В другой связи мне уже пришлось говорить о внутреннем стремлении к циклизации в поэтической системе Жуковского, как и у Дениса Давыдова или в посмертной судьбе сборника произведений Веневитинова. [2] Все это были явления романтического порядка, на разных ступенях развития романтизма подводившие его к распаду и к закономерному рождению реалистического метода искусства. Между тем эти явления, при которых отдельное произведение обретало полноценную жизнь в соотнесении с другими произведениями того же авторского цикла, при которых произведение стремилось вместить в себя смыслы и звучания большего охвата и более емкие, чем те, которые непосредственно заключались в нем самом как в отдельной словесной конструкции, — действительно соотносимы с гоголевской тенденцией к циклизации.
2
См. Гр. Гуковский. Пушкин и русские романтики. Саратов, 1946.

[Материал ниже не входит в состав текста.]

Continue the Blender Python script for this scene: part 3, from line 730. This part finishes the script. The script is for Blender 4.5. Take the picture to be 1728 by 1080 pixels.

Подобно молодому Пушкину, как и Лермонтову, и Гоголь вышел из романтизма. Хронология не может тут изменить положение вещей. Романтизм, — пусть другой, пусть романтизм второго призыва, отмеченный крушением декабристских надежд, — был еще вполне актуальным и живым фактом русской литературы и общественного самосознания в 1830-е годы. Гоголь нимало не отставал и не опаздывал в своем романтизме 1831 года; наоборот, он, подобно Пушкину, опережал рядовой уровень современности в своем реализме 1830-х годов. Но его прямая связь с выдвинувшим его романтизмом, из завоеваний которого он исходил и в своем реалистическом движении, сказалась и в этом стремлении к ассоциативному выходу за пределы замкнутого произведения, к образованию существенных смыслов как бы между произведениями, в отношениях произведений, в их совокупности, в образе, построяемом читателем из их системы. Нет необходимости напоминать о том, что принцип романтической циклизации и в дальнейшем не отпал в традиции уже зрелой реалистической литературы, сохраняясь в новых, реалистических, условиях и в «Записках охотника», и — иначе — даже еще в «Сказках об Италии», не говоря уже о позднеромантических явлениях, впитавших в себя элементы окружавшего их реализма, — вроде так называемого денисьевского цикла Тютчева.